Un’area a cui Rubio deve prestare attenzione è l’Asia meridionale (come viene ora chiamato il subcontinente indiano). Ecco un breve riepilogo relativo a ciascun Paese di questa regione, in pratica, una roadmap dettata esclusivamente da ciò che il sottoscritto, in veste di autore di questo articolo, ritiene sia meglio per gli Stati Uniti.

India

Nel XXI secolo, l’India, colosso del continente asiatico, è emersa come uno dei più promettenti ed indispensabili partner per la sicurezza per Washington. Considerata un contrappeso naturale della Cina, l’India è ben consapevole della minaccia posta all’ordine mondiale a guida statunitense da una Cina assertiva, mercantilista e, soprattutto, revanscista.
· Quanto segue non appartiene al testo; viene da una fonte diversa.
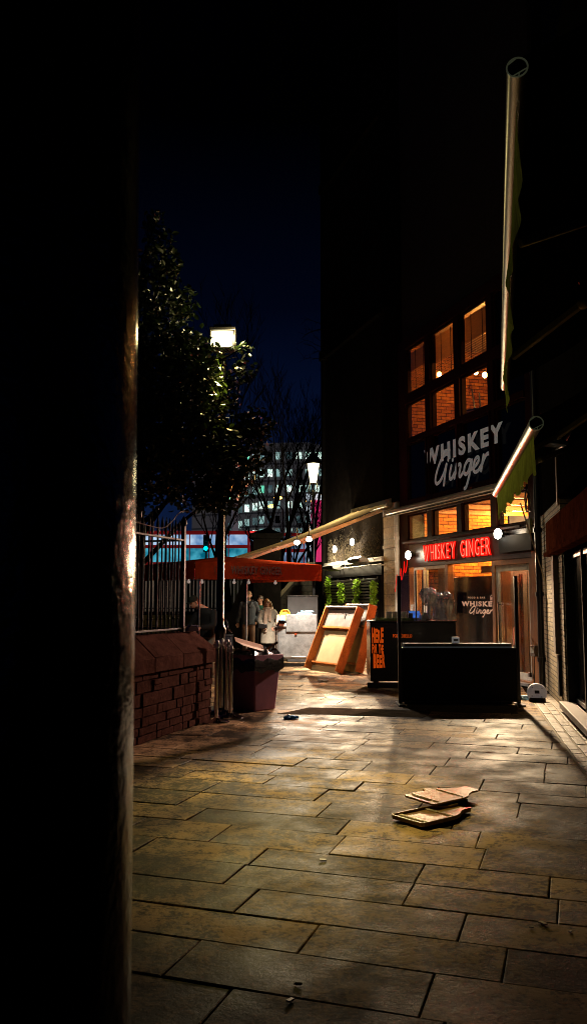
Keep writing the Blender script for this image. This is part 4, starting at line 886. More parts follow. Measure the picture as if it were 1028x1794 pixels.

Trump dovrebbe concentrarsi, come ha fatto nella sua prima amministrazione, sul commercio e sui dazi doganali imposti da Nuova Delhi, con un’ulteriore priorità di sicurezza nazionale all’India, come pilastro del partenariato statunitense in Asia. La democrazia e i diritti umani non sono il forte di Trump e, sebbene l’erosione di entrambi in India sia motivo di preoccupazione, non vi è alcun vantaggio nel farne una questione nelle relazioni bilaterali. Il nuovo inquilino della Casa Bianca dovrebbe invece continuare a fare pressione per un accesso più equo degli Stati Uniti ai mercati indiani, rafforzando i legami di difesa per sostenere una forte presenza indiana in materia di sicurezza nell’Indo-Pacifico. A tal fine, è fondamentale la conclusione di un accordo di approvvigionamento reciproco tra i due Paesi nel settore della difesa. Per essere un partner strategico efficace contro la Cina, l’India deve rafforzare rapidamente la propria capacità militare. È stata troppo lenta e goffa nella sua modernizzazione militare. Ciò avrebbe l’ulteriore vantaggio di recidere il cordone ombelicale che lega l’India alla Russia, uno sviluppo i cui vantaggi dovrebbero essere evidenti.

Inoltre, qualsiasi divergenza con New Delhi dovrebbe essere discussa e risolta in privato, come fa Washington con il Regno Unito o la Francia. Non ha senso mettere pubblicamente in imbarazzo e affrontare gli orgogliosi e irritabili indiani come ha fatto di recente l’irresponsabile Justin Trudeau. L’inutile dimostrazione di superiorità morale non aiuta gli Stati Uniti ad affrontare le aspre realtà di un mondo complesso.

Bangladesh

La priorità assoluta dell’America dovrebbe essere la stabilità e una chiara tempistica per nuove elezioni politiche. Il Bangladesh è stato una nota positiva nell’Asia meridionale, ma le violenti proteste dell’estate scorsa sollevano interrogativi imbarazzanti sul suo percorso futuro. Abbiamo bisogno di un Bangladesh stabile, laico ed economicamente vincente in Asia meridionale, che sia allineato con la strategia indo-pacifica di Washington. La mancata adesione a tale strategia è stato uno dei tanti errori commessi dal primo ministro estromesso, Sheikh Hasina. Qui, come altrove nel mondo, Washington deve essere consapevole che la Cina si sta infiltrando e deve agire efficacemente per contrastare Pechino.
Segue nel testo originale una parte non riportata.